Fürstner, A., Martin, R., & Majima, K. (2005). Cycloisomerization of Enynes Catalyzed by Iron(0)–Ate Complexes. Journal of the American Chemical Society, 127(35), 12236-12237. doi:10.1021/ja0532739.


Cite as: http://hdl.handle.net/11858/00-001M-0000-000F-94F3-0
Abstract
The 18-electron half-sandwich iron(0) complex [CpFe(C2H4)2] [Li(tmeda)] (1a), which is readily available in multigram quantities from inexpensive starting materials (ferrocene, ethylene, Li sand), is shown to be an efficient catalyst for the Alder-ene reaction of various 1,6(7)-enynes.
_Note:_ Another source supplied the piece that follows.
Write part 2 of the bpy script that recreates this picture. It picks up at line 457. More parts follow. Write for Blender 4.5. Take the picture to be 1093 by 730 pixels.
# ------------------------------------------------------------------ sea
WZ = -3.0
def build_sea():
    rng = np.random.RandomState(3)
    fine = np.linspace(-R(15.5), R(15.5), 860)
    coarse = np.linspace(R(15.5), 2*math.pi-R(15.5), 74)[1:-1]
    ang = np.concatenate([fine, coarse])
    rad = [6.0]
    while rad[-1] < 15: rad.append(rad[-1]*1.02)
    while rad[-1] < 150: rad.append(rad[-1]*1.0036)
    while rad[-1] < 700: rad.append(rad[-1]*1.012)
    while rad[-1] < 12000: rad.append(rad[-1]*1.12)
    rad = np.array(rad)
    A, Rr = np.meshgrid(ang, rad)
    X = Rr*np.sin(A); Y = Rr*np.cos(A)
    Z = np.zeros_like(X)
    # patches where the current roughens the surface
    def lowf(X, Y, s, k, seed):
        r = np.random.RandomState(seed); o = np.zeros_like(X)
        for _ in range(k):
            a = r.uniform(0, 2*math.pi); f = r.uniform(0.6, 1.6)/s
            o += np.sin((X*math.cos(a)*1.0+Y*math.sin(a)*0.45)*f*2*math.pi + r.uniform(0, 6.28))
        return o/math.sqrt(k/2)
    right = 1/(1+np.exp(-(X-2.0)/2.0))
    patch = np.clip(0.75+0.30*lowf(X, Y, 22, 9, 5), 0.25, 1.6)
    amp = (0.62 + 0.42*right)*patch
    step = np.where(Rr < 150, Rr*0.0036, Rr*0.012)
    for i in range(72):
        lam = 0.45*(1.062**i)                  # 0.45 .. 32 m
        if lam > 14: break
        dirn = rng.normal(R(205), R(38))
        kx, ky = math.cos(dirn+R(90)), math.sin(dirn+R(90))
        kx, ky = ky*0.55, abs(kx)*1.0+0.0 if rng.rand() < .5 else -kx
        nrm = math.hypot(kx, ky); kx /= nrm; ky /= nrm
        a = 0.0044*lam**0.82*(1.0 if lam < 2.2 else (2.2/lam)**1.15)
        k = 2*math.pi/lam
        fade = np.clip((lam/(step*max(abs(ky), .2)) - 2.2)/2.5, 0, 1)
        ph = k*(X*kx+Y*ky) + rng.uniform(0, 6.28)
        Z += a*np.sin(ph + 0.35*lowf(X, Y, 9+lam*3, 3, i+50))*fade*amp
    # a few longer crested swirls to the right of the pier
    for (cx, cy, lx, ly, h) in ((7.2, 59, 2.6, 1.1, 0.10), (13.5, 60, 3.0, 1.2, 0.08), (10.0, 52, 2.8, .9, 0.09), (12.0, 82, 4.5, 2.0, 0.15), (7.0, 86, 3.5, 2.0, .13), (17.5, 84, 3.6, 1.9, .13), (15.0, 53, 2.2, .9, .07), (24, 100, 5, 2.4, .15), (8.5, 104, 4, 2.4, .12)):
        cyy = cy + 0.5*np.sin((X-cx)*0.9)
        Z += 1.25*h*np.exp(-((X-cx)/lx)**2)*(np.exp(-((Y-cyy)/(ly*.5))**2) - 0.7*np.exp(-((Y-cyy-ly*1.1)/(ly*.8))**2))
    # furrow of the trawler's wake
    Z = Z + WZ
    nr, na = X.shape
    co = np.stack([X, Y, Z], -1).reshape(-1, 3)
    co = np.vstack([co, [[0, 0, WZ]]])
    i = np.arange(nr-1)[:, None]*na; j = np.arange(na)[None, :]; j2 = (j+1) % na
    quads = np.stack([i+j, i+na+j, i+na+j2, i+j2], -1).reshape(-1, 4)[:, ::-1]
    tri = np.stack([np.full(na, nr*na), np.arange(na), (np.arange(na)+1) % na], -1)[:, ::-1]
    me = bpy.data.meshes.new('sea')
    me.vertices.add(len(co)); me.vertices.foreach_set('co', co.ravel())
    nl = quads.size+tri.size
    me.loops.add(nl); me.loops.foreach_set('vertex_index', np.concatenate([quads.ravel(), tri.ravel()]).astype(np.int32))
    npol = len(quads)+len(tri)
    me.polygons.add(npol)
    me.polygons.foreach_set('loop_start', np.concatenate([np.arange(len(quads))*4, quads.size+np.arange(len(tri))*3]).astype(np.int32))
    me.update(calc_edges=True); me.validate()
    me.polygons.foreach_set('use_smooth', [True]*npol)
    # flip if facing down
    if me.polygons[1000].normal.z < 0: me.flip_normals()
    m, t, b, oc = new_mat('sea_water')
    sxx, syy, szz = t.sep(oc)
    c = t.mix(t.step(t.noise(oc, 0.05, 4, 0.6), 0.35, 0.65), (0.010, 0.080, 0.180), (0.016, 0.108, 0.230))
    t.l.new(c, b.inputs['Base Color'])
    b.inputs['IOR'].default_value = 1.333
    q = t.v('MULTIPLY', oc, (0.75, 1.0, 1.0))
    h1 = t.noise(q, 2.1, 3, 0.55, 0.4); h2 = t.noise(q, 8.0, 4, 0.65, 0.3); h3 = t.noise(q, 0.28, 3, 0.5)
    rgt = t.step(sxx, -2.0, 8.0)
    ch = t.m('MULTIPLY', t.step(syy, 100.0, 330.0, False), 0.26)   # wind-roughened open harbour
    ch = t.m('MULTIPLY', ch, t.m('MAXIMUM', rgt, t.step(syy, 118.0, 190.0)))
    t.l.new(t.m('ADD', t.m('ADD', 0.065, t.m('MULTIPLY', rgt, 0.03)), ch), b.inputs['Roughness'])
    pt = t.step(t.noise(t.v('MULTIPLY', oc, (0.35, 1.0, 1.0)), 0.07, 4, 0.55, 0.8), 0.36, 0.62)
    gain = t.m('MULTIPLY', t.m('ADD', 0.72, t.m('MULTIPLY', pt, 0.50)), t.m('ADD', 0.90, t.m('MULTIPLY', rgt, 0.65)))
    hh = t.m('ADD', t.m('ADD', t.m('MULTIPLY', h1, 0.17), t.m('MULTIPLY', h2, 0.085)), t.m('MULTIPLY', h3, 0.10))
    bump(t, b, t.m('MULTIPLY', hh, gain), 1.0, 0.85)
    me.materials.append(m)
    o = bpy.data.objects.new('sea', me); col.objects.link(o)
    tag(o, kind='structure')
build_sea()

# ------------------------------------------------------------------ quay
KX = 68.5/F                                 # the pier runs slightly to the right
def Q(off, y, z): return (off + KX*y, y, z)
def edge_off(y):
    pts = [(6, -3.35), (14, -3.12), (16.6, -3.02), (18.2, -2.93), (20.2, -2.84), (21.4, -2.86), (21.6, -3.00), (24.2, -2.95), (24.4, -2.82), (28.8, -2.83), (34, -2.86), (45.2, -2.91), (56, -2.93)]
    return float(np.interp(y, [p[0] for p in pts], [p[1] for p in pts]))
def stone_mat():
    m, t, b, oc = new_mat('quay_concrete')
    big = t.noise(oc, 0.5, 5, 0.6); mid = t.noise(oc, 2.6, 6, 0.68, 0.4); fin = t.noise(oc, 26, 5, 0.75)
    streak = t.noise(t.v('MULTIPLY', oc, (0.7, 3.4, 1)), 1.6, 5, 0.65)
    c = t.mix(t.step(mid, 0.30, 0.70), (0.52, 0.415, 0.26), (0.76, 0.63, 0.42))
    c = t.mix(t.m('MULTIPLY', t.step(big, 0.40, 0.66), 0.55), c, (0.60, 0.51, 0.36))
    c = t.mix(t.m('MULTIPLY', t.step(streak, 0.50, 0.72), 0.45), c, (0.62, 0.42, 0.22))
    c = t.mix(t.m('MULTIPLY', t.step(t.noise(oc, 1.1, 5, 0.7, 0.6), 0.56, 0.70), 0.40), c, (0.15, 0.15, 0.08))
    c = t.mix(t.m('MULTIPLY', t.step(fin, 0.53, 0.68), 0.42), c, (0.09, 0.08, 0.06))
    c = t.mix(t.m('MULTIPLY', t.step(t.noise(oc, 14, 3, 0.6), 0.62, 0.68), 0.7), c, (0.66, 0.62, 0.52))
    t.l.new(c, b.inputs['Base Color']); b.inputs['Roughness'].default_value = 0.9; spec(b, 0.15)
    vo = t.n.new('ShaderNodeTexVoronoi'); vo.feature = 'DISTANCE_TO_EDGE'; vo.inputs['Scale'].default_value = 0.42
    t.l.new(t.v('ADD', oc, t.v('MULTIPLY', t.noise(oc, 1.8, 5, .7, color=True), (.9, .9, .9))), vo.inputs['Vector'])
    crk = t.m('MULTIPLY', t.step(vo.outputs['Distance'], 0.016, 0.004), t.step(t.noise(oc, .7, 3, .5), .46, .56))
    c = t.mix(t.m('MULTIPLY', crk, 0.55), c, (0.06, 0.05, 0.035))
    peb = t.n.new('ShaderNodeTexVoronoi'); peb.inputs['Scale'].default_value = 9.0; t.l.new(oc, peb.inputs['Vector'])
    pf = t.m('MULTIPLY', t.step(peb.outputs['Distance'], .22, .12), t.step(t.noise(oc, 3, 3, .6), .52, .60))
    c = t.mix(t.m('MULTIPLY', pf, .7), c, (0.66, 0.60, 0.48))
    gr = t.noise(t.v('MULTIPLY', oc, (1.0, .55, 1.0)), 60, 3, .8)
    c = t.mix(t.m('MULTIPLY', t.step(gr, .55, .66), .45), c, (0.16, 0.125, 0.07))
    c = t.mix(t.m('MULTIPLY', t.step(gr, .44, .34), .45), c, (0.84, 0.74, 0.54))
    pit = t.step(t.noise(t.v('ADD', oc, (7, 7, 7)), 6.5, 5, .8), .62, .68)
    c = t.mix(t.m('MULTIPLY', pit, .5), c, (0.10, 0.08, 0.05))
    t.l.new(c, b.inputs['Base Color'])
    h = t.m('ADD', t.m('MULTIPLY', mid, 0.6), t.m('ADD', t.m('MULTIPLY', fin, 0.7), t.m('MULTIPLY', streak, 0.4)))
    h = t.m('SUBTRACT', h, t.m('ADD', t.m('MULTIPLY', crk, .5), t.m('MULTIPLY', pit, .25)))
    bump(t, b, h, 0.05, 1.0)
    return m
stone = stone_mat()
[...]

Thereby, the presence of the labile alkene ligands in the ferrate catalyst is essential since the analogous complex [CpFe(CO)2]Na is catalytically incompetent. The cycloisomerizations catalyzed by 1a are compatible with various functional groups and turned out to be highly diastereoselective with regard to the configuration of the newly formed alkenes as well as relative stereochemistry at the ring junction. The alkyne moiety in the substrates may be terminal, silylated, or substituted with various groups, including cyclopropane rings. Likewise, the alkene substructure can be varied to a large extent, with cycloalkenes of ring sizes ≥7 being particularly suitable.